>>>

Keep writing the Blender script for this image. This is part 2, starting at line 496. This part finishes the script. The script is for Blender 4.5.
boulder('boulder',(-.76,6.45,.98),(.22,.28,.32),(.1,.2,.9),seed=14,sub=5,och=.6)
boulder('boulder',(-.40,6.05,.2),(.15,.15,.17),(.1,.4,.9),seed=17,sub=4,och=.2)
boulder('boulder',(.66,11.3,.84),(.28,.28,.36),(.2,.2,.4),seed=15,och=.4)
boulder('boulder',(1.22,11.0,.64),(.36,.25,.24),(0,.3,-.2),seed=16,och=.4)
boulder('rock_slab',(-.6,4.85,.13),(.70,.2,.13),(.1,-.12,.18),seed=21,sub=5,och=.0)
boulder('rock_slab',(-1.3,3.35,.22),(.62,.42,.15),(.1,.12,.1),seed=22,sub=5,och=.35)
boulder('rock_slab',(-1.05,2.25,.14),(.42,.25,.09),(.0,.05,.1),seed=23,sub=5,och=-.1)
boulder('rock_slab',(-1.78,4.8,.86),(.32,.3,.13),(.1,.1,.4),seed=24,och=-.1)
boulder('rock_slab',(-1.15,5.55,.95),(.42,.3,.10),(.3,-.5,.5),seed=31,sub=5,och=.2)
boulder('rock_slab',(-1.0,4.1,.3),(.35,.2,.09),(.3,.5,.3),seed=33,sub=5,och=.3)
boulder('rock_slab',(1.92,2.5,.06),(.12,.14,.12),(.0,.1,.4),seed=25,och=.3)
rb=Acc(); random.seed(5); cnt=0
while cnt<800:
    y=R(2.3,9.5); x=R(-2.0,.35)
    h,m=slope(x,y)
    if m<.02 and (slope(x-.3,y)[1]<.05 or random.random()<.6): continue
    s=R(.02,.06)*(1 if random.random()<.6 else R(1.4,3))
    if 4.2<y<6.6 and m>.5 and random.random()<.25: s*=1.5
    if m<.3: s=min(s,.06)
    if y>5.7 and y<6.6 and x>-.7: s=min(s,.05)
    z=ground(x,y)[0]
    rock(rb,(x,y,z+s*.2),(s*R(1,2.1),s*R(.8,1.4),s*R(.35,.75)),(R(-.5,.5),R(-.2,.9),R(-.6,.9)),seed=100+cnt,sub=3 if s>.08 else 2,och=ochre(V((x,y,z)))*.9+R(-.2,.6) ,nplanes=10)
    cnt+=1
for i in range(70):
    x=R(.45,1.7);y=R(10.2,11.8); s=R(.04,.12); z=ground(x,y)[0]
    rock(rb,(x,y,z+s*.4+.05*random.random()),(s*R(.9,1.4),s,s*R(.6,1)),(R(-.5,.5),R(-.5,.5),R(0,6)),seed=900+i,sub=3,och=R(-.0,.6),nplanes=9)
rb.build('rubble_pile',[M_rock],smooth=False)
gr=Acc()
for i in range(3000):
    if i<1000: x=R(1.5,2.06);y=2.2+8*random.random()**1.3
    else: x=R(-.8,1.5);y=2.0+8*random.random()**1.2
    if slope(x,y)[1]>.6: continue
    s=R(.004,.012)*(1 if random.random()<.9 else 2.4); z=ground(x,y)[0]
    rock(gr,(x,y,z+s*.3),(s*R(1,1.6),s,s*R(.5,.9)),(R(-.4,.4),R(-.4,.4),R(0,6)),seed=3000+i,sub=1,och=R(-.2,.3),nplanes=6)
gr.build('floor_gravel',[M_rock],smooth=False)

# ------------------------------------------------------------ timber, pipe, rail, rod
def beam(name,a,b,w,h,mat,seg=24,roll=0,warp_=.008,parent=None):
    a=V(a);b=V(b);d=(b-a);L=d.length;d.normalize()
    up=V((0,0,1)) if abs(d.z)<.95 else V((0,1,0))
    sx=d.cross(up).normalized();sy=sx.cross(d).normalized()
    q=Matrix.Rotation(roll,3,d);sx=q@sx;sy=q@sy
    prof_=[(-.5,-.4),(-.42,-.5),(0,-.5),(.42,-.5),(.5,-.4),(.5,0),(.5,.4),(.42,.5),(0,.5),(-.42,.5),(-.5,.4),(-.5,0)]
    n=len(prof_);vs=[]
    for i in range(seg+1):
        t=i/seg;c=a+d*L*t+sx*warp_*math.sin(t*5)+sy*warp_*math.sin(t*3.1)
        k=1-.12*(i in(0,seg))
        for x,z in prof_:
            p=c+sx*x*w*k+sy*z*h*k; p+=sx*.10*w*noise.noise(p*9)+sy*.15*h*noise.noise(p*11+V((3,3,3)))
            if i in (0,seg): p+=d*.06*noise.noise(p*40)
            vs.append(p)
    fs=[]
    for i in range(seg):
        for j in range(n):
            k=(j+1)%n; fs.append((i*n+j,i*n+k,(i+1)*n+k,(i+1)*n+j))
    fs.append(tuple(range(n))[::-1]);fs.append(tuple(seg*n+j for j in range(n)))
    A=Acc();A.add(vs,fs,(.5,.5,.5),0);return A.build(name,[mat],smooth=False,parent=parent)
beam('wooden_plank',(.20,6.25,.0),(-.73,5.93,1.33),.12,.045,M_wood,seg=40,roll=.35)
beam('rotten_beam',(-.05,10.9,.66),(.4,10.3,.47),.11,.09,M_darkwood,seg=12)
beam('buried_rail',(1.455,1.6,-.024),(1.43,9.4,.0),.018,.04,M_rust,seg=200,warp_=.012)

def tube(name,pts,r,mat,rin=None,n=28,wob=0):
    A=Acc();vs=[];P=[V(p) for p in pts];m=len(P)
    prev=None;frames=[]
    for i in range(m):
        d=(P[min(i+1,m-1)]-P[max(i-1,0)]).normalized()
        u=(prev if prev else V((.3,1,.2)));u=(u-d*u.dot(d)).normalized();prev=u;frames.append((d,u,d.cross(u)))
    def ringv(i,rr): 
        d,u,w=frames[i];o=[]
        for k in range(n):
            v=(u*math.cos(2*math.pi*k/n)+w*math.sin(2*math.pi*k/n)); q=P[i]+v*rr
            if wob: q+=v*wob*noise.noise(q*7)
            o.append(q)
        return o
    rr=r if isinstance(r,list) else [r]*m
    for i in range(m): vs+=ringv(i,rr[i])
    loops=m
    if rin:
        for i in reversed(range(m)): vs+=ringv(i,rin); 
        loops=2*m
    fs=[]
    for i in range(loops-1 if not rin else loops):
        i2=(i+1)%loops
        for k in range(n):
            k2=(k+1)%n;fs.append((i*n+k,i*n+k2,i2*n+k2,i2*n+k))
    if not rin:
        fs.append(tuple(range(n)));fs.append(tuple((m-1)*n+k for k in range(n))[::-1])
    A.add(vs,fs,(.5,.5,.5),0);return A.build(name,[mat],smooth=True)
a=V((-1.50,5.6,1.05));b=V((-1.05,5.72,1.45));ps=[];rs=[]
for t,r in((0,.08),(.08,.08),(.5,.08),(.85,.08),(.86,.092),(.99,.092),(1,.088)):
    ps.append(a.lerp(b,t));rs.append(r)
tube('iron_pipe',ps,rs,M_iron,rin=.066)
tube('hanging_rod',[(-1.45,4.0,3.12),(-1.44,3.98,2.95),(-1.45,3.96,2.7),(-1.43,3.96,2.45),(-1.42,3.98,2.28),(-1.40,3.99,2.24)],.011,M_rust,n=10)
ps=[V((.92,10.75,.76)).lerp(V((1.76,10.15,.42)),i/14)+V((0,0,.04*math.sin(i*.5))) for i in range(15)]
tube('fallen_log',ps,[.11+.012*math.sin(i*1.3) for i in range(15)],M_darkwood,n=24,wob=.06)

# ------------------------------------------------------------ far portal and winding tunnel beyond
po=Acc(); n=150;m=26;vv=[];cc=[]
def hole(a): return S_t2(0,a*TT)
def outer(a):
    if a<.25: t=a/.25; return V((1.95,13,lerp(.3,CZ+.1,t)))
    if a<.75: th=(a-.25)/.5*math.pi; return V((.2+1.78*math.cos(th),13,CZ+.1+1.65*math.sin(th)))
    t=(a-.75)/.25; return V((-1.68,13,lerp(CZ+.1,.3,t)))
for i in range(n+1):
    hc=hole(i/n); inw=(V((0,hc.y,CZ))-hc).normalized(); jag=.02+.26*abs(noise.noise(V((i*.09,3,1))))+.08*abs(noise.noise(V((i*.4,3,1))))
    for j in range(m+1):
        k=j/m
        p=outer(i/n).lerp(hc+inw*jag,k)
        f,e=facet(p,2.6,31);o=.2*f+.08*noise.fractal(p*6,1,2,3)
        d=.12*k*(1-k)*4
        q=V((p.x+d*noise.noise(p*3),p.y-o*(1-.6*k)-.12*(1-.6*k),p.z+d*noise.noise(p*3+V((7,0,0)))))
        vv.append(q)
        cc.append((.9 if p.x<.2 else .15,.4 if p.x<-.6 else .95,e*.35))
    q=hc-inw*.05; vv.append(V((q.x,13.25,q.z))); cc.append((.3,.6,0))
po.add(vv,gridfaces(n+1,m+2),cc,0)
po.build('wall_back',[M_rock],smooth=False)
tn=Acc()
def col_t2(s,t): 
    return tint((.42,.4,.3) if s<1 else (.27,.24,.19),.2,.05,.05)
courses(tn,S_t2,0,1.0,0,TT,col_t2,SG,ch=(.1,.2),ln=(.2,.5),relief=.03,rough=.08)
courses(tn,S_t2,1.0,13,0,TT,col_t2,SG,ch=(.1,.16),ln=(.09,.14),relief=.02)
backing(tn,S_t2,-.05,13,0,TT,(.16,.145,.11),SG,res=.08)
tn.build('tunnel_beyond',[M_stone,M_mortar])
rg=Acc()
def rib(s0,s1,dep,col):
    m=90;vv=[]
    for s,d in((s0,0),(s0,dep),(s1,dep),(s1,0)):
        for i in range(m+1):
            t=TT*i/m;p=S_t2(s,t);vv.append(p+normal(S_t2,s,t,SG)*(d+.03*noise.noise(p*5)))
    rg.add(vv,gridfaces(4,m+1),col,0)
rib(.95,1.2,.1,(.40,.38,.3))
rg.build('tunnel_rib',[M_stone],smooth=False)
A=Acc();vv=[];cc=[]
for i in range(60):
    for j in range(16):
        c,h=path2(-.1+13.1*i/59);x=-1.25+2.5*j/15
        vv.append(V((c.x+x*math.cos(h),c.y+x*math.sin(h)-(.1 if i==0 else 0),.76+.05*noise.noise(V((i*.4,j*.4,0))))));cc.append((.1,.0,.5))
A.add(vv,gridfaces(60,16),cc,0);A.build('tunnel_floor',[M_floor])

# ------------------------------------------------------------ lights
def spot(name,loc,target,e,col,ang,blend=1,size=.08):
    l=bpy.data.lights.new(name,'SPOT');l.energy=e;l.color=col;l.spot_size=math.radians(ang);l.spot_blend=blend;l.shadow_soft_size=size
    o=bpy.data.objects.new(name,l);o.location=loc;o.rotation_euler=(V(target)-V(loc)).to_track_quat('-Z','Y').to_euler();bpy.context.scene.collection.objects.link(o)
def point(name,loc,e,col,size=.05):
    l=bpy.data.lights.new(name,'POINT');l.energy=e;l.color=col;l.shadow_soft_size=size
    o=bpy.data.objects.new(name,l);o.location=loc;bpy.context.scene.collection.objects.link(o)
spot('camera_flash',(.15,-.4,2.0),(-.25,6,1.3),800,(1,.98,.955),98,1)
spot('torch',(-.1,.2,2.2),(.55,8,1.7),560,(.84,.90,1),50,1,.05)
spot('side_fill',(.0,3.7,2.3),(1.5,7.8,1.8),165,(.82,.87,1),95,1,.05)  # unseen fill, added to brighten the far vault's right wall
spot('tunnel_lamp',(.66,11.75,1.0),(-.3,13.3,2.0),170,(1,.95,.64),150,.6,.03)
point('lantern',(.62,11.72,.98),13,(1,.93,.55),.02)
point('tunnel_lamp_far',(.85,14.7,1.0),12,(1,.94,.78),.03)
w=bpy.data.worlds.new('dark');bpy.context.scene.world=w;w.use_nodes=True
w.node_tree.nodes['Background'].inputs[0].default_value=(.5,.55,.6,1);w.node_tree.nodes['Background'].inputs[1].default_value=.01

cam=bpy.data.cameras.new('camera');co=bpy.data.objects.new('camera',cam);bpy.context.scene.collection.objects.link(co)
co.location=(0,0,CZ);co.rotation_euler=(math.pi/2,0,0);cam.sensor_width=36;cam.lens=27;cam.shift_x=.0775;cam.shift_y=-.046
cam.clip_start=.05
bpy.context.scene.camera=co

<<<

** Directions for this task **
Every line that holds the string "build" should be returned.

** Expected answer **
rb.build('rubble_pile',[M_rock],smooth=False)
gr.build('floor_gravel',[M_rock],smooth=False)
    A=Acc();A.add(vs,fs,(.5,.5,.5),0);return A.build(name,[mat],smooth=False,parent=parent)
    A.add(vs,fs,(.5,.5,.5),0);return A.build(name,[mat],smooth=True)
po.build('wall_back',[M_rock],smooth=False)
tn.build('tunnel_beyond',[M_stone,M_mortar])
rg.build('tunnel_rib',[M_stone],smooth=False)
A.add(vv,gridfaces(60,16),cc,0);A.build('tunnel_floor',[M_floor])